Some of these I have ideas on how to fix, some of them I don't. Here are my ideas for revisions:

- Make the Morale track a flat length of 4 that can't be increased by adding more units. This means, on average, a combat lasts for 7 attacks on both sides.

- Change the commander-defeat mechanic to an implementation that uses a separate stress track, titled Leadership, of length 1. Attacks against the commander deal damage against both Morale and Leadership.

- Change the consequence system a bit: Instead of lowering damage by -2/-4/-6, taking a consequence gives you a +2/+4/+6 bonus to a single roll. This has a few desirable effects: Most important, you can spend your consequences offensively, not just defensively.

- Reduce DP gained per turn to a flat 3, with 3 DP to start off the battle.

- Remove formation bonuses, at least by default (more on this later).

- Reduce movement per turn to 1, with units allowed to expend their attack (at the normal DP cost) to move further.

- Implement all the terrain features as Aspects for greater consistency.

Finally, here are a few vaguer ideas that I'm not as sure about:

- In addition to the Melee/Ranged distinction, each unit gets to come into battle with a Style aspect, like "Pikeman" or "Crossbowman", or "Cavalry". This can be invoked and compelled like any other aspect.

- Change the zone system so that multiple units can be in the same zone, and make changes to the range system to compensate. Importantly, I want to keep the concept of area control, so there should be a way to "block" movement by an enemy past one of your units. Not sure how to do this, however.
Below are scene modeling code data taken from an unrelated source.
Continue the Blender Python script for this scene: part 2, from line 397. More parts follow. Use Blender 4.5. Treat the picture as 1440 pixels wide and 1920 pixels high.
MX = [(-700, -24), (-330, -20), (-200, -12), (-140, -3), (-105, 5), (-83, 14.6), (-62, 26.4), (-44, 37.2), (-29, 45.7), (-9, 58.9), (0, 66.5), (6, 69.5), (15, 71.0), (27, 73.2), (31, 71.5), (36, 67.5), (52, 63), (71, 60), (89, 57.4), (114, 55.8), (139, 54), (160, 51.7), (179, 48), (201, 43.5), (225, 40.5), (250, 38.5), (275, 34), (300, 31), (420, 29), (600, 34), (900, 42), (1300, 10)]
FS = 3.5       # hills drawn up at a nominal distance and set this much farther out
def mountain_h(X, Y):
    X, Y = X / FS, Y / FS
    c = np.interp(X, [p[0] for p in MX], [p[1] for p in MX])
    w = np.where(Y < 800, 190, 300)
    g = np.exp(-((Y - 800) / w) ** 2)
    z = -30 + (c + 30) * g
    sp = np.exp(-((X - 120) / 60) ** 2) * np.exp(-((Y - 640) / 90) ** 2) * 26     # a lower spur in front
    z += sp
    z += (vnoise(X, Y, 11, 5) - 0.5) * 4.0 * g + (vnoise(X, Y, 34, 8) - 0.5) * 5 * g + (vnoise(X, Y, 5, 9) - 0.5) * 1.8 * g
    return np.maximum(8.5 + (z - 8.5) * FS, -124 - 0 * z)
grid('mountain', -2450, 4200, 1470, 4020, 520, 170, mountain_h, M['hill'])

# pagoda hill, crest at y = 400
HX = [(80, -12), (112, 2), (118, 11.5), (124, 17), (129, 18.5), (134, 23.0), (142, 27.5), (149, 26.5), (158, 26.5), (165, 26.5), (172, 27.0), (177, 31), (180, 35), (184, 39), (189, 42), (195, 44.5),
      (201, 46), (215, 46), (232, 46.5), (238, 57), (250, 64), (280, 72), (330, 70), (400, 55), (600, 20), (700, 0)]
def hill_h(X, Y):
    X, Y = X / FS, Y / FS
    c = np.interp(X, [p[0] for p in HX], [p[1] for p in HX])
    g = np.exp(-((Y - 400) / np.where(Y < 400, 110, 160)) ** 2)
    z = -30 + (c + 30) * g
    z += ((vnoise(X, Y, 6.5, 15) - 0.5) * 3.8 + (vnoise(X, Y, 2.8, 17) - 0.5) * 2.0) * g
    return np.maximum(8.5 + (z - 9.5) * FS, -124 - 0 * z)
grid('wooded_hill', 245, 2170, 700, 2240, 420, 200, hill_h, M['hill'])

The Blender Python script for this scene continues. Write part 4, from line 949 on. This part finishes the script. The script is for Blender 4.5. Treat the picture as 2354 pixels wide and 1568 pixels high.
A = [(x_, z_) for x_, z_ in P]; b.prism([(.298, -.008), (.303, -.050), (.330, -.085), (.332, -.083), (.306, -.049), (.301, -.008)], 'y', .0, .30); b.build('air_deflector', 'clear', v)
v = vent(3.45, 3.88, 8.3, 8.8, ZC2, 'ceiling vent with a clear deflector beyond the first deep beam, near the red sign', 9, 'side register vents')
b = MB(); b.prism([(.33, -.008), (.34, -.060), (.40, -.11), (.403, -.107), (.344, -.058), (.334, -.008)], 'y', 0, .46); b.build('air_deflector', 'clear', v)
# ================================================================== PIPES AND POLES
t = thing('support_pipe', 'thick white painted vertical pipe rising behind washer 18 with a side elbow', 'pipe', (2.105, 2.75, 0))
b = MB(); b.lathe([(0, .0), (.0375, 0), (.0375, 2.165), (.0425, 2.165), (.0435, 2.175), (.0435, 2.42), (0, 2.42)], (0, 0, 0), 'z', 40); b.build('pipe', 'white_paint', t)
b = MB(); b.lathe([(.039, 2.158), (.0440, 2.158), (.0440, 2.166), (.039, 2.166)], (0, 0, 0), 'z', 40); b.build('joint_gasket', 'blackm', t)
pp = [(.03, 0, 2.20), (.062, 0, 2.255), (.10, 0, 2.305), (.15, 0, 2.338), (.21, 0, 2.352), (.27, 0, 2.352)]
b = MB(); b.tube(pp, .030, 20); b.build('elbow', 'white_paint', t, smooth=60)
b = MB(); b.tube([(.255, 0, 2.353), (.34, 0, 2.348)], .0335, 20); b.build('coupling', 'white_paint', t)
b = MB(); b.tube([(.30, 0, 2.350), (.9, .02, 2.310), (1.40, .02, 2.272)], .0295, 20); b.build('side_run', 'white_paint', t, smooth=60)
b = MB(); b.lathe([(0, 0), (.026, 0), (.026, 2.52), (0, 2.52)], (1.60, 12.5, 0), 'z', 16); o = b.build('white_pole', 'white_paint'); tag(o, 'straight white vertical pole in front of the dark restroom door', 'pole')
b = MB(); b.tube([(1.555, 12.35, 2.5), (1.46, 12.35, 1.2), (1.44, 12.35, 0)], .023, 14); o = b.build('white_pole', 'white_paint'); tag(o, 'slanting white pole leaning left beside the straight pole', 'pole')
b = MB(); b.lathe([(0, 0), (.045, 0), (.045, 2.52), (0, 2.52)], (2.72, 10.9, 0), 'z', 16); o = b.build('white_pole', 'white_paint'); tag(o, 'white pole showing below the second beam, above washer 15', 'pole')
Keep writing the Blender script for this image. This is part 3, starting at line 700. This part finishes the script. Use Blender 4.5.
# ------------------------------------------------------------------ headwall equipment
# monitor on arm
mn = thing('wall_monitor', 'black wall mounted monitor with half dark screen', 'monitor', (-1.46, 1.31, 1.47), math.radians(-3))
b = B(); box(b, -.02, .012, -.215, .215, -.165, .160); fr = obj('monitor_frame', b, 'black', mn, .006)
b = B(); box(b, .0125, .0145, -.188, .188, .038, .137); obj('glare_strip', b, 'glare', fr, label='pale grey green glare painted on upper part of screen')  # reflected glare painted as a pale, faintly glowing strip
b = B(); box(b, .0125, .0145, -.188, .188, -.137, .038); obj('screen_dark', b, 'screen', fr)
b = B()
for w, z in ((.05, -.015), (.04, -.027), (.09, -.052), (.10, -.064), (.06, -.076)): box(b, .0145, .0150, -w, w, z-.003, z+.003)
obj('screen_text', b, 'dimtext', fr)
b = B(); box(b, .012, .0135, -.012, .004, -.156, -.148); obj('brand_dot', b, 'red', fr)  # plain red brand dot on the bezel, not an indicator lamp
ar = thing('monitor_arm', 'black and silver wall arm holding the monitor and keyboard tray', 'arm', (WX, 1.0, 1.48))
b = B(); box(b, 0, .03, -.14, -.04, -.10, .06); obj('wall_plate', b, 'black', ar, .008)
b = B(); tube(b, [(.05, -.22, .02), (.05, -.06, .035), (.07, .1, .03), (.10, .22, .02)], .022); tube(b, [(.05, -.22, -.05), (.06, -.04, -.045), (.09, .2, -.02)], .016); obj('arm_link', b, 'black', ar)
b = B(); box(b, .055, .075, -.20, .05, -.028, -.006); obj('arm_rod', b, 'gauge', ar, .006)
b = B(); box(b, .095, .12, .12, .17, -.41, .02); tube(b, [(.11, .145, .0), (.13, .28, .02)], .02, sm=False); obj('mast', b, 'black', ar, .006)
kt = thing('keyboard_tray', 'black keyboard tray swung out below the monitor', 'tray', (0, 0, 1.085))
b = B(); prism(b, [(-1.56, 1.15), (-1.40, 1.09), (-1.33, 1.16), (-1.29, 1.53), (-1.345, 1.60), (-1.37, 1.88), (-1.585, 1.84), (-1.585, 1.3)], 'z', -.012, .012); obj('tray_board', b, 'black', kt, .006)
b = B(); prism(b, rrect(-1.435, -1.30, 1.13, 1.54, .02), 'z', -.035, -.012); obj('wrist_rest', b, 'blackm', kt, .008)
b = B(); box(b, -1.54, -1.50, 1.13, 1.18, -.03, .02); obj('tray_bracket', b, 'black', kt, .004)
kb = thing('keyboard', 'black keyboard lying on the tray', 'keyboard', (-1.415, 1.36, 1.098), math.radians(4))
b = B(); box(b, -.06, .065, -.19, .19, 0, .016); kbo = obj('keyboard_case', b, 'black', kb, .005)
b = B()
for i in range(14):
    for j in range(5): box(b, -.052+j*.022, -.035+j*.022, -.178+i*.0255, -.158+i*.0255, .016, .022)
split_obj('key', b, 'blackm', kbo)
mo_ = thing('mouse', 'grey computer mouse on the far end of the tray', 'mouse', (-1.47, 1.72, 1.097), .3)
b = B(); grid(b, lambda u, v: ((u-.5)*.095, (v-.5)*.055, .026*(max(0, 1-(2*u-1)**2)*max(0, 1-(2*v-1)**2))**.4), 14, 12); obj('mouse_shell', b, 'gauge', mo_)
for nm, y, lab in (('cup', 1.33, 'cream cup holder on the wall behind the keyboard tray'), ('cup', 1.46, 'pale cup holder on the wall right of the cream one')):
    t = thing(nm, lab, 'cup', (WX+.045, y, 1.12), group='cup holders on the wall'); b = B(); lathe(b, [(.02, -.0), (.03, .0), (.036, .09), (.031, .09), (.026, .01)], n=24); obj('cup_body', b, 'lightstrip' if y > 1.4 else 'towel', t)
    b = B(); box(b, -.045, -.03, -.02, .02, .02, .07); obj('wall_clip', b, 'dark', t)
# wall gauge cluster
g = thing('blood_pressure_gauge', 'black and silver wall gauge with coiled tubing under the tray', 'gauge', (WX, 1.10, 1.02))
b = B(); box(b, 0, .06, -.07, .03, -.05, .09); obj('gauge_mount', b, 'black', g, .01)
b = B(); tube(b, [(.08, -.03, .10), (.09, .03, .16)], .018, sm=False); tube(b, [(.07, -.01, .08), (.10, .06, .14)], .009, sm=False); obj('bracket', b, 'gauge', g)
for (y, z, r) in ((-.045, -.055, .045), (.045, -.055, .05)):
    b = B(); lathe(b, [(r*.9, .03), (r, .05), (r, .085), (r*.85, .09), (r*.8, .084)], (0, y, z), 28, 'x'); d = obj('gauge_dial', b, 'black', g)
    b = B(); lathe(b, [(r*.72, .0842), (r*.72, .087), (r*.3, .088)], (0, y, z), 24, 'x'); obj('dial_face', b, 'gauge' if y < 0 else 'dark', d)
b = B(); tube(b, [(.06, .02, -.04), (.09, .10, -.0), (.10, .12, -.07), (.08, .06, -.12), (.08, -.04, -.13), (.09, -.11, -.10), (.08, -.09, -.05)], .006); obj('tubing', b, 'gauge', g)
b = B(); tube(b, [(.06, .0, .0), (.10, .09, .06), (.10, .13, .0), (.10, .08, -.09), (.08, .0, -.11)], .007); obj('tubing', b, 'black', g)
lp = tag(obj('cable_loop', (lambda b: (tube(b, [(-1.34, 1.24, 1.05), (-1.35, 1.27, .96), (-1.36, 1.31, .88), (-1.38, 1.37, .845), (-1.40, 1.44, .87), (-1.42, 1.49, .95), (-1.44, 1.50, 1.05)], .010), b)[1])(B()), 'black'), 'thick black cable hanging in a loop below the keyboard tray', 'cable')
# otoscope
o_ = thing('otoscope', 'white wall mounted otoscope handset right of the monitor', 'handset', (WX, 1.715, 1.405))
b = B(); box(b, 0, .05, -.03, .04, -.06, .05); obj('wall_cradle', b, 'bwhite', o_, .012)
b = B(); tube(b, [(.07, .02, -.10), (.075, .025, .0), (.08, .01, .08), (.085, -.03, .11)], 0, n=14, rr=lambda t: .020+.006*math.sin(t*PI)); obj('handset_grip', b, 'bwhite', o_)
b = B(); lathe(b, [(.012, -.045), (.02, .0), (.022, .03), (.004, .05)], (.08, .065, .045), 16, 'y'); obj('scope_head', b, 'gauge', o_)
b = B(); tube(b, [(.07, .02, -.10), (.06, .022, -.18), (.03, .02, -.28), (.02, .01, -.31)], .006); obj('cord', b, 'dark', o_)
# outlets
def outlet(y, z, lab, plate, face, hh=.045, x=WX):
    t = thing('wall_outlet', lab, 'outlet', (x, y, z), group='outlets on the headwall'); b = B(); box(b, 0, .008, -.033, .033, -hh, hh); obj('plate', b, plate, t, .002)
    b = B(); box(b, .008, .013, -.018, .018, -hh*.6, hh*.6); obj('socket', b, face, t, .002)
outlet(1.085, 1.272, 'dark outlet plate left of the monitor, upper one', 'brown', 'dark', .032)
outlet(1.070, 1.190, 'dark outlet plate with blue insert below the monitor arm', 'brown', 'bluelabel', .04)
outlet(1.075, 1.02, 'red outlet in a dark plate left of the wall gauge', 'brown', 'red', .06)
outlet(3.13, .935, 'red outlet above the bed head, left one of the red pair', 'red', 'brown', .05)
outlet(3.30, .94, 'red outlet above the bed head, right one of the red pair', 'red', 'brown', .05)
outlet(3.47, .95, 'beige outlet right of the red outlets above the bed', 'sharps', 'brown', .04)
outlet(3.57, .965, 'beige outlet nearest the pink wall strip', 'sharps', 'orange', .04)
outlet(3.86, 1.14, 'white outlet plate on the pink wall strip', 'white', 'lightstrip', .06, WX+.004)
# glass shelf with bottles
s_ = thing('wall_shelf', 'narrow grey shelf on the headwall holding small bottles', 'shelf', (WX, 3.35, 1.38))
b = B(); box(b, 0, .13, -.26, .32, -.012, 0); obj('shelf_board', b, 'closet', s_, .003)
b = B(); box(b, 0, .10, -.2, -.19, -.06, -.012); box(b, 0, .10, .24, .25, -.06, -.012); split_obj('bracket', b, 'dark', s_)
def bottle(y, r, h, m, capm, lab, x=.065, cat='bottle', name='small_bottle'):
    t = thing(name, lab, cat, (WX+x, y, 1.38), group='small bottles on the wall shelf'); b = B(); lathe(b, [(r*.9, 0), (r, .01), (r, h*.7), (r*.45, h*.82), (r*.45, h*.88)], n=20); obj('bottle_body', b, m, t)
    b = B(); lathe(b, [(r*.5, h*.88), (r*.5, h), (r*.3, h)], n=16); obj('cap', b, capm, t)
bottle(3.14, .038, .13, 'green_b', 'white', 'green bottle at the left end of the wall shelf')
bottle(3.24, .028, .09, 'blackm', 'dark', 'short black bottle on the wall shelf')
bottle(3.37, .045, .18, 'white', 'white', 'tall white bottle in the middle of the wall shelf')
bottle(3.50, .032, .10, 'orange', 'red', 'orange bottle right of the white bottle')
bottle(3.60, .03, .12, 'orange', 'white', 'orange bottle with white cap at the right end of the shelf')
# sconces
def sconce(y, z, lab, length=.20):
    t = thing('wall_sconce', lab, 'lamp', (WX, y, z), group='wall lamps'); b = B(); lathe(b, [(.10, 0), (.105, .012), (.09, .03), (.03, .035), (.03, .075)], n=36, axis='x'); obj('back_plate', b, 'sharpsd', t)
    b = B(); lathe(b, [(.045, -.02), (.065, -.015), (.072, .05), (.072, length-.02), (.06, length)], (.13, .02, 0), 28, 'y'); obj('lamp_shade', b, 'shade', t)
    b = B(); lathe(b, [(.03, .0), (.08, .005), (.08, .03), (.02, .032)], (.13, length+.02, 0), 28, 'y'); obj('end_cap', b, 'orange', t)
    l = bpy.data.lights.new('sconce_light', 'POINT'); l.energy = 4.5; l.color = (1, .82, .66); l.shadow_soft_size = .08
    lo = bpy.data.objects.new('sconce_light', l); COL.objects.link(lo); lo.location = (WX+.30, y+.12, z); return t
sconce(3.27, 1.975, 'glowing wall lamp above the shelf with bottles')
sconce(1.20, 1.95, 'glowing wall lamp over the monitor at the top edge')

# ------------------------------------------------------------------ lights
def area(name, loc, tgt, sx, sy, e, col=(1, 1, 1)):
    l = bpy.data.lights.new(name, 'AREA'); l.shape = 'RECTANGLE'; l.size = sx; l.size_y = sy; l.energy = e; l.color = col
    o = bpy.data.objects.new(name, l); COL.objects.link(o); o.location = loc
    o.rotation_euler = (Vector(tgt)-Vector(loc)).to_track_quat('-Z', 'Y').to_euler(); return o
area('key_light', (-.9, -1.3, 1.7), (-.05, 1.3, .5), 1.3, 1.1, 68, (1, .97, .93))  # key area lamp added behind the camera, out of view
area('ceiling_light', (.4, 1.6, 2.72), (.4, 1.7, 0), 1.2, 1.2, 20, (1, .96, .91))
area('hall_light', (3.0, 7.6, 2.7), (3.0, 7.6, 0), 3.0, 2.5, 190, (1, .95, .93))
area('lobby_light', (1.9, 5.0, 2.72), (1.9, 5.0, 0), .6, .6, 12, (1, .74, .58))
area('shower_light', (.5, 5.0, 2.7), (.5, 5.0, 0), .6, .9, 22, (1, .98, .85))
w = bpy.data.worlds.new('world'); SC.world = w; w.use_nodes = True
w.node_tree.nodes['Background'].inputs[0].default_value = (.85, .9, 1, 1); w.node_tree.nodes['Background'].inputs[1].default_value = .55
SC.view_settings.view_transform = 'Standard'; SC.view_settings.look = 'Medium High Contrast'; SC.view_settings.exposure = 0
- Implement a "tactics" system. At the beginning of each "round" (including the start of the battle) both players select a Tactic they want to use for the turn, which provides a particular bonus. The decision is double-blind, so they write what tactic they want on an index card and then reveal them simultaneously. I have six ideas for tactics at the moment:

Rage of War - Gain +1 to all Combat rolls.

Unstoppable Force - Opponents may not counterattack; They must respond by repositioning.

Hold the Line - Attacking (or counterattacking) your units costs 1 additional DP per unit in a zone adjacent to that unit. +1 Bonus for being adjacent to a Commander.

Reorient the Axis - Whenever a unit moves, it may move one additional zone.

Nothing is Sacred - Each unit may Attack (or counterattack) for free.

Open the Floodgates - Earn 2 additional DP.

EDIT: Edited for readability.

CarpeGuitarrem
2012-07-13, 03:58 PM
That sounds really cool! And honestly, the Tactics part is pretty much what you were hoping to accomplish with stances, I think. I also love it.

Playtesting with a new system is fantastic; I'm glad you worked through the kinks this way. I'd also suggest this for formations: each formation gives a bonus equal to the difficulty required to assume it. You have a list of formations on an index card, along with their bonus/difficulty value. However, you can also tag Aspects of a military unit that make it easier to enter into a specific formation.

Craft (Cheese)
2012-07-14, 03:36 AM
That sounds really cool! And honestly, the Tactics part is pretty much what you were hoping to accomplish with stances, I think. I also love it.

That's actually how I came up with it: "Hey, what if instead of tracking stance for each unit, we just track a 'stance' for the entire army at once?"


I'd also suggest this for formations: each formation gives a bonus equal to the difficulty required to assume it. You have a list of formations on an index card, along with their bonus/difficulty value. However, you can also tag Aspects of a military unit that make it easier to enter into a specific formation.

I'm confused: By "difficulty" you mean a roll they have to pass to get the formation bonus, right?

In that case, why have different formations? Just let them get a higher bonus depending on how many shifts they generate on the roll.